#### Recorded information ####
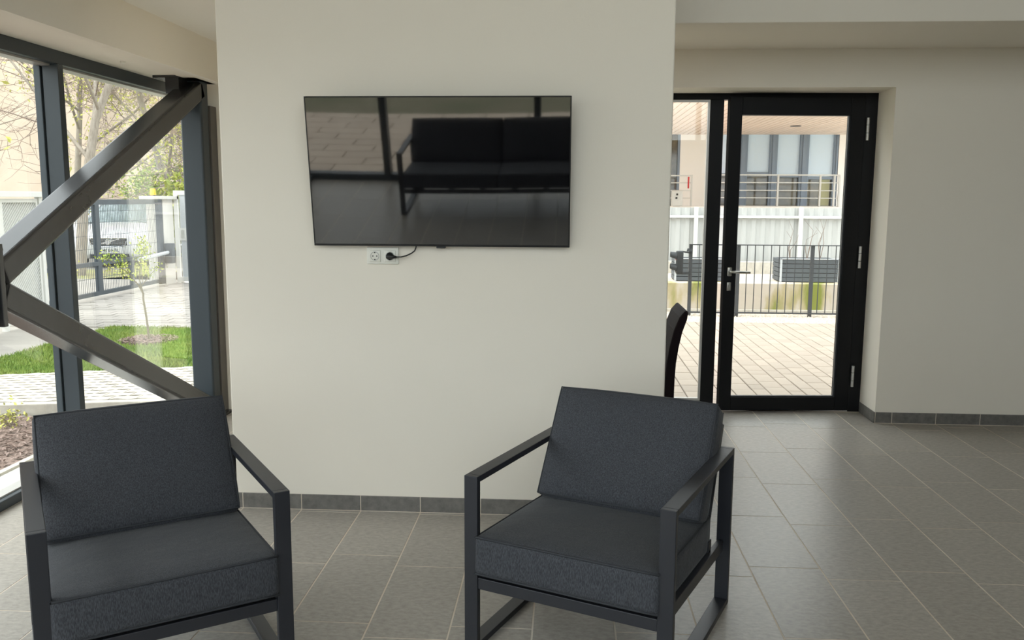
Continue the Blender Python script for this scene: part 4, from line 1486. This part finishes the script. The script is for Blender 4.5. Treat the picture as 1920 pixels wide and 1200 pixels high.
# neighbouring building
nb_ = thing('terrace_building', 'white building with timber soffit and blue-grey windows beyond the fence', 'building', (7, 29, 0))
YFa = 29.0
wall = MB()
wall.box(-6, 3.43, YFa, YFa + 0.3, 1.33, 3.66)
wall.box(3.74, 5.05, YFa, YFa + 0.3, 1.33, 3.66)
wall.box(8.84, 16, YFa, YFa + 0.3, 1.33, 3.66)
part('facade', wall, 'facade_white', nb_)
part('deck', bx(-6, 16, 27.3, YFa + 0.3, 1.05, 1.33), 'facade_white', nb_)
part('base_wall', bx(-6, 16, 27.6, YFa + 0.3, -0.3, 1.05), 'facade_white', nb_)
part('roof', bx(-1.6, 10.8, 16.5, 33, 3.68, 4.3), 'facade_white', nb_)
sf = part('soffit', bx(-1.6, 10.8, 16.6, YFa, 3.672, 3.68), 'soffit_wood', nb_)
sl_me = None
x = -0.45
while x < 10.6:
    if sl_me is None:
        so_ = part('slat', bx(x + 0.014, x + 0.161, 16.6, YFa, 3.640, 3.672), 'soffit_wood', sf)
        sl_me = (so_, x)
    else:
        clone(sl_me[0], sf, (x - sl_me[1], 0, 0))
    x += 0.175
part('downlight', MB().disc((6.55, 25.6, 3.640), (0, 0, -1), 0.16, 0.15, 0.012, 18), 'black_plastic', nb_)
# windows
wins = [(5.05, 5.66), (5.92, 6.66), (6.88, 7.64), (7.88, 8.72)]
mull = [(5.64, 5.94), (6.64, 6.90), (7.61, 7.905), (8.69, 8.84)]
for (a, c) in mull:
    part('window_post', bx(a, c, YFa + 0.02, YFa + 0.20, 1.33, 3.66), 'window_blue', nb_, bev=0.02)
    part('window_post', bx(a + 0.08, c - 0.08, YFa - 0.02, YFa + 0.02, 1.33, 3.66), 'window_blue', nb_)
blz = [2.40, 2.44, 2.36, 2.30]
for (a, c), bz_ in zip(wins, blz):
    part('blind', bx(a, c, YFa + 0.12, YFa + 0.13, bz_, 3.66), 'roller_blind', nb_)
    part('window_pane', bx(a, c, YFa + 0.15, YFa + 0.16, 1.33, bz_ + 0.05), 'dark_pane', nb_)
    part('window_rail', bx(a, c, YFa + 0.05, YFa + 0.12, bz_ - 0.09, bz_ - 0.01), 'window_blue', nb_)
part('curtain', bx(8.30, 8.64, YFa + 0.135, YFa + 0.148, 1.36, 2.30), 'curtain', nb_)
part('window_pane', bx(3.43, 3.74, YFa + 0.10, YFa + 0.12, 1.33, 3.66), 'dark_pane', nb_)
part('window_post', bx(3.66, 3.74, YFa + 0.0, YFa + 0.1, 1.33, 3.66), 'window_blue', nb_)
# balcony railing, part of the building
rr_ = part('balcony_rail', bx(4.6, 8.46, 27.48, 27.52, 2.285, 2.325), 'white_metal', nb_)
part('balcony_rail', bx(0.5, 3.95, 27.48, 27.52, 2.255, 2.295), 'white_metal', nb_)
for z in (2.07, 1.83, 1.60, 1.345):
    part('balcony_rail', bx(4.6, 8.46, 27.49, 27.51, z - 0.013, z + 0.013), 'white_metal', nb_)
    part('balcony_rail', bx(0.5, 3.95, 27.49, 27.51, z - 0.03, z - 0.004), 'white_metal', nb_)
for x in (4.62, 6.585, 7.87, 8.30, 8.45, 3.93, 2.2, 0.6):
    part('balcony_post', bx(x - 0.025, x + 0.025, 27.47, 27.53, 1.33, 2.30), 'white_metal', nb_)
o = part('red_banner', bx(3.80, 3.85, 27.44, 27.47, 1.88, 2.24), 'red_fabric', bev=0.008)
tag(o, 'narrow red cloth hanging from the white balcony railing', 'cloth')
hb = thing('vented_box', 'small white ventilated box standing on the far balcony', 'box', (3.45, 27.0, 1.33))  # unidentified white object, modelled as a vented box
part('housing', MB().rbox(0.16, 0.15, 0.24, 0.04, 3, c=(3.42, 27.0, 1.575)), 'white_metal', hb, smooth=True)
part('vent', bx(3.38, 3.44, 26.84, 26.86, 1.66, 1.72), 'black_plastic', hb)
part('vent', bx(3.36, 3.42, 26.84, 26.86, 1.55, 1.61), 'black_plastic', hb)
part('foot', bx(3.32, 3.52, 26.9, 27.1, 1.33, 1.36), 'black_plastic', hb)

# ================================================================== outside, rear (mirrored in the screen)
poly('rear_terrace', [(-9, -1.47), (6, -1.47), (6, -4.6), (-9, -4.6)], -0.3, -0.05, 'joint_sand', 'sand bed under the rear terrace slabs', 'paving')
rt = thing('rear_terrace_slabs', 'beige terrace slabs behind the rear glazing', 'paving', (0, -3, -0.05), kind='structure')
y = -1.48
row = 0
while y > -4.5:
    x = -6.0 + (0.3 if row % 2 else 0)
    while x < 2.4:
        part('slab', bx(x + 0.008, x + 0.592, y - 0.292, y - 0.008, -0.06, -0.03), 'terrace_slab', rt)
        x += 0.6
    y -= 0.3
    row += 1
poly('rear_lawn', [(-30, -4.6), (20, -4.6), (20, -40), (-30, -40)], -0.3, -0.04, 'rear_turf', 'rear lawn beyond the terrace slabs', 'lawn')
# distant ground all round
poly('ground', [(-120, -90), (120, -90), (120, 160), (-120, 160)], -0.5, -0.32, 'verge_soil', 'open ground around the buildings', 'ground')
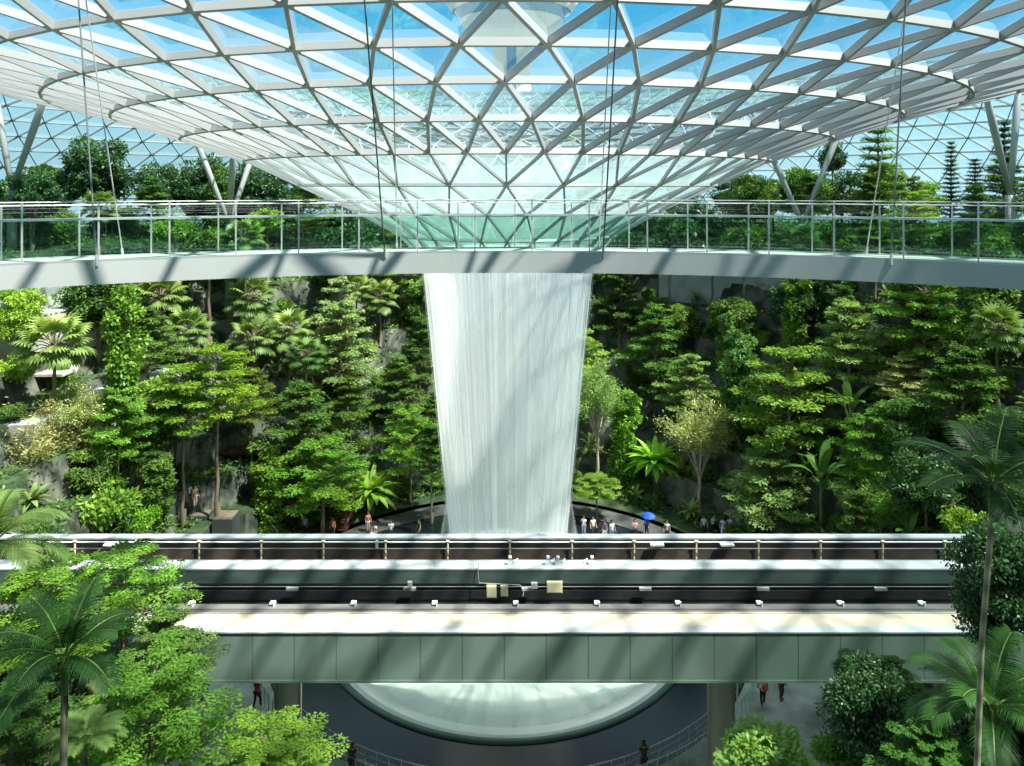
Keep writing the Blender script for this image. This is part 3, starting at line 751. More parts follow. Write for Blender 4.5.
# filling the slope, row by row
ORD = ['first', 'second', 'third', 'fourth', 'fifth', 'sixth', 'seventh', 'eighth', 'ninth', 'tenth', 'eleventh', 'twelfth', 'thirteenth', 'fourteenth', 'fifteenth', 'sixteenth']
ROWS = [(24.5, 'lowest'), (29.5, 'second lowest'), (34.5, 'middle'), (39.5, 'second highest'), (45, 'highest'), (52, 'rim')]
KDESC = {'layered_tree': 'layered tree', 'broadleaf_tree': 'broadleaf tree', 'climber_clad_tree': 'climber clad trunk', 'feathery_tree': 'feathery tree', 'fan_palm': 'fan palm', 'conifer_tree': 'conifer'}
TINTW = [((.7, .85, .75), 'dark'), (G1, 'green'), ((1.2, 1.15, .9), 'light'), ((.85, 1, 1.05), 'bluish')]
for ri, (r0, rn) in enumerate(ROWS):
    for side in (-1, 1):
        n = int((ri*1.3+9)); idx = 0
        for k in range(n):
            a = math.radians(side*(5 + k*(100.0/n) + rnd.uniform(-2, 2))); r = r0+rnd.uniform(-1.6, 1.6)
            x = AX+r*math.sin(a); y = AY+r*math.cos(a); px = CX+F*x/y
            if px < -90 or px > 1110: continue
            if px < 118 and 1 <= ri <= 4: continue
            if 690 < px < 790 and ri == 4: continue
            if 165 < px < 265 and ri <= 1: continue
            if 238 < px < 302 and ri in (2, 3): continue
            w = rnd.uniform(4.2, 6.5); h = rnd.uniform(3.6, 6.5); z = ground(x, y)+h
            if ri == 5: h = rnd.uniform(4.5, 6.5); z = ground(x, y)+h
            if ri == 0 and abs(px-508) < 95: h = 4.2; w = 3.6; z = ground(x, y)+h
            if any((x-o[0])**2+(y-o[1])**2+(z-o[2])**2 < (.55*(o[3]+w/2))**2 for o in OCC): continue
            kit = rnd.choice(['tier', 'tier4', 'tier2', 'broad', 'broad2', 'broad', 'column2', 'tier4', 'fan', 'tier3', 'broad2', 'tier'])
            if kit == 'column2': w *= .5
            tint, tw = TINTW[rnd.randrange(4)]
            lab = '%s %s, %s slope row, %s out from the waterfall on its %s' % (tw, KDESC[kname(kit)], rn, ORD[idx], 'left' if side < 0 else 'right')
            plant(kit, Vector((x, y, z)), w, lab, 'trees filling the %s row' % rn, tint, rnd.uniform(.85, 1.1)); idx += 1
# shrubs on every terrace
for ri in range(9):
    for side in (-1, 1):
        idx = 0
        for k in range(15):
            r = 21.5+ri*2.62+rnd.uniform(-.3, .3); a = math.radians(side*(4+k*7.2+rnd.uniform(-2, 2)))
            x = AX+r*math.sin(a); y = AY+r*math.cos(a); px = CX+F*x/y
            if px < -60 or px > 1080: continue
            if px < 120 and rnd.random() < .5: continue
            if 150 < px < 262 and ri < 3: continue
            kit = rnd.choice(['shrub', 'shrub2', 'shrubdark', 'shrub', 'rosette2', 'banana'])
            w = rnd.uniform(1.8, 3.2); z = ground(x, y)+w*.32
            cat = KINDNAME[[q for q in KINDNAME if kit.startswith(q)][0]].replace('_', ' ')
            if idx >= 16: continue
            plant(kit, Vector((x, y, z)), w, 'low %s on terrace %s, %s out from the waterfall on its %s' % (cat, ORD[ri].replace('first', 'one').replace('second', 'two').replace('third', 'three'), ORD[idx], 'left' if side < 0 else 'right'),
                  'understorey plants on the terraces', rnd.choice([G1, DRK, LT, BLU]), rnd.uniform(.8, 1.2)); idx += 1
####
Scan the listing above. Collect all lines with the word "This".

_Expected answer_
Continue the Blender Python script for this scene: part 4, from line 1486. This part finishes the script. The script is for Blender 4.5. Treat the picture as 1920 pixels wide and 1200 pixels high.
Keep writing the Blender script for this image. This is part 3, starting at line 751. More parts follow. Write for Blender 4.5.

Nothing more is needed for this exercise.